■ WRITTEN EXERCISE: Write the data out again exactly, dropping any images it holds.

■ RECORDED DATA:
◇ ◇ ◇ ◇

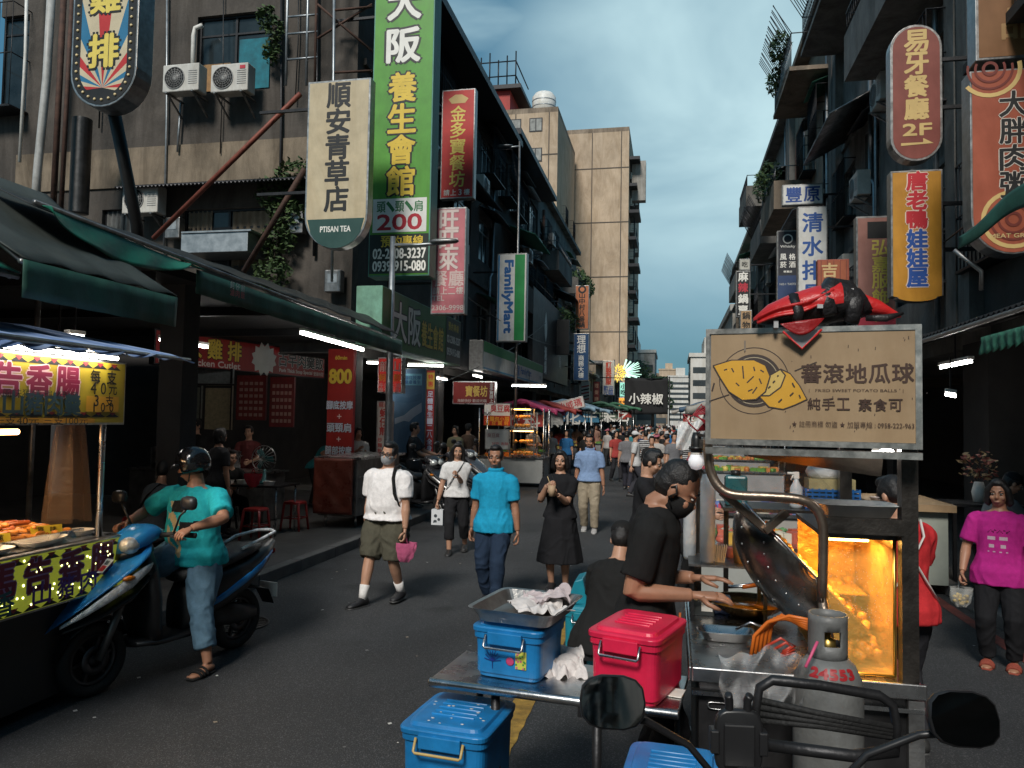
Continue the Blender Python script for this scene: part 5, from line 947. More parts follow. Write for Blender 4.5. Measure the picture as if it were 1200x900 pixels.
# ================================================================ people
def two_bone(a, b, l1, l2, pole):
    a, b = Vector(a), Vector(b); d = b - a; L_ = min(d.length, (l1 + l2) * .999); t = d.normalized(); b = a + t * L_
    x = (l1 * l1 - l2 * l2 + L_ * L_) / (2 * L_); y = math.sqrt(max(0, l1 * l1 - x * x)); p = Vector(pole); p = (p - t * p.dot(t)).normalized()
    return a + t * x + p * y, b
def lerp_pts(pts, rs, k=4):                      # finer polyline with radii
    P_, R_ = [], []
    for i in range(len(pts) - 1):
        for j in range(k): t = j / k; P_.append(Vector(pts[i]).lerp(Vector(pts[i + 1]), t)); R_.append(rs[i] * (1 - t) + rs[i + 1] * t)
    return P_ + [Vector(pts[-1])], R_ + [rs[-1]]
def hand(mb, w, d, n, s, curl, side, mi=0):
    """palm, four unequal bent fingers and a thumb; d along the hand, n out of the back of the hand, side +-1 where the thumb is"""
    d = Vector(d).normalized(); n = Vector(n); n = (n - d * n.dot(d)).normalized(); x = d.cross(n) * side; w = Vector(w)
    mb.rings([[w + d * a + x * (p * .5 * ww) + n * (q * .5 * th) for p, q in superring(1, 1, 10, 2.6)] for a, ww, th in ((-.03 * s, .036 * s, .034 * s), (.0, .046 * s, .032 * s), (.035 * s, .074 * s, .028 * s), (.075 * s, .08 * s, .026 * s), (.09 * s, .07 * s, .02 * s))], mi)
    for k, ln in enumerate((.066, .076, .07, .052)):
        b = w + d * .082 * s + x * (.029 - .0195 * k) * s; p = [b]; a = curl * .5; c = b
        for q, f in enumerate((.45, .32, .25)):
            a2 = a + curl * (.75 * q); v = d * math.cos(a2) - n * math.sin(a2) + x * (.10 - .06 * k) * (1 - min(1, curl)); c = c + v.normalized() * ln * s * f; p.append(c)
        mb.tube(p, [.0095 * s, .009 * s, .008 * s, .005 * s], 7, mi)
    b = w + d * .022 * s + x * .03 * s
    mb.tube([b, b + (x * .026 + d * .022 - n * .012 * (1 + curl)) * s, b + (x * (.036 - .012 * curl) + d * .05 - n * .02 * (1 + curl)) * s, b + (x * (.034 - .025 * curl) + d * .072 - n * .028 * (1 + curl)) * s], [.013 * s, .011 * s, .0095 * s, .006 * s], 7, mi)
def fabric(col, key=None, rough=.85):
    return mat('fabric_%02x%02x%02x' % tuple(min(255, int(c * 255)) for c in col) if not key else key, col, rough, var=.14, scale=30, bump=.25, bscale=220, spec=.15)
PCOUNT = [0]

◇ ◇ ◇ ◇

■ EXERCISE RESULT:
Continue the Blender Python script for this scene: part 5, from line 947. More parts follow. Write for Blender 4.5. Measure the picture as if it were 1200x900 pixels.
# ================================================================ people
def two_bone(a, b, l1, l2, pole):
    a, b = Vector(a), Vector(b); d = b - a; L_ = min(d.length, (l1 + l2) * .999); t = d.normalized(); b = a + t * L_
    x = (l1 * l1 - l2 * l2 + L_ * L_) / (2 * L_); y = math.sqrt(max(0, l1 * l1 - x * x)); p = Vector(pole); p = (p - t * p.dot(t)).normalized()
    return a + t * x + p * y, b
def lerp_pts(pts, rs, k=4):                      # finer polyline with radii
    P_, R_ = [], []
    for i in range(len(pts) - 1):
        for j in range(k): t = j / k; P_.append(Vector(pts[i]).lerp(Vector(pts[i + 1]), t)); R_.append(rs[i] * (1 - t) + rs[i + 1] * t)
    return P_ + [Vector(pts[-1])], R_ + [rs[-1]]
def hand(mb, w, d, n, s, curl, side, mi=0):
    """palm, four unequal bent fingers and a thumb; d along the hand, n out of the back of the hand, side +-1 where the thumb is"""
    d = Vector(d).normalized(); n = Vector(n); n = (n - d * n.dot(d)).normalized(); x = d.cross(n) * side; w = Vector(w)
    mb.rings([[w + d * a + x * (p * .5 * ww) + n * (q * .5 * th) for p, q in superring(1, 1, 10, 2.6)] for a, ww, th in ((-.03 * s, .036 * s, .034 * s), (.0, .046 * s, .032 * s), (.035 * s, .074 * s, .028 * s), (.075 * s, .08 * s, .026 * s), (.09 * s, .07 * s, .02 * s))], mi)
    for k, ln in enumerate((.066, .076, .07, .052)):
        b = w + d * .082 * s + x * (.029 - .0195 * k) * s; p = [b]; a = curl * .5; c = b
        for q, f in enumerate((.45, .32, .25)):
            a2 = a + curl * (.75 * q); v = d * math.cos(a2) - n * math.sin(a2) + x * (.10 - .06 * k) * (1 - min(1, curl)); c = c + v.normalized() * ln * s * f; p.append(c)
        mb.tube(p, [.0095 * s, .009 * s, .008 * s, .005 * s], 7, mi)
    b = w + d * .022 * s + x * .03 * s
    mb.tube([b, b + (x * .026 + d * .022 - n * .012 * (1 + curl)) * s, b + (x * (.036 - .012 * curl) + d * .05 - n * .02 * (1 + curl)) * s, b + (x * (.034 - .025 * curl) + d * .072 - n * .028 * (1 + curl)) * s], [.013 * s, .011 * s, .0095 * s, .006 * s], 7, mi)
def fabric(col, key=None, rough=.85):
    return mat('fabric_%02x%02x%02x' % tuple(min(255, int(c * 255)) for c in col) if not key else key, col, rough, var=.14, scale=30, bump=.25, bscale=220, spec=.15)
PCOUNT = [0]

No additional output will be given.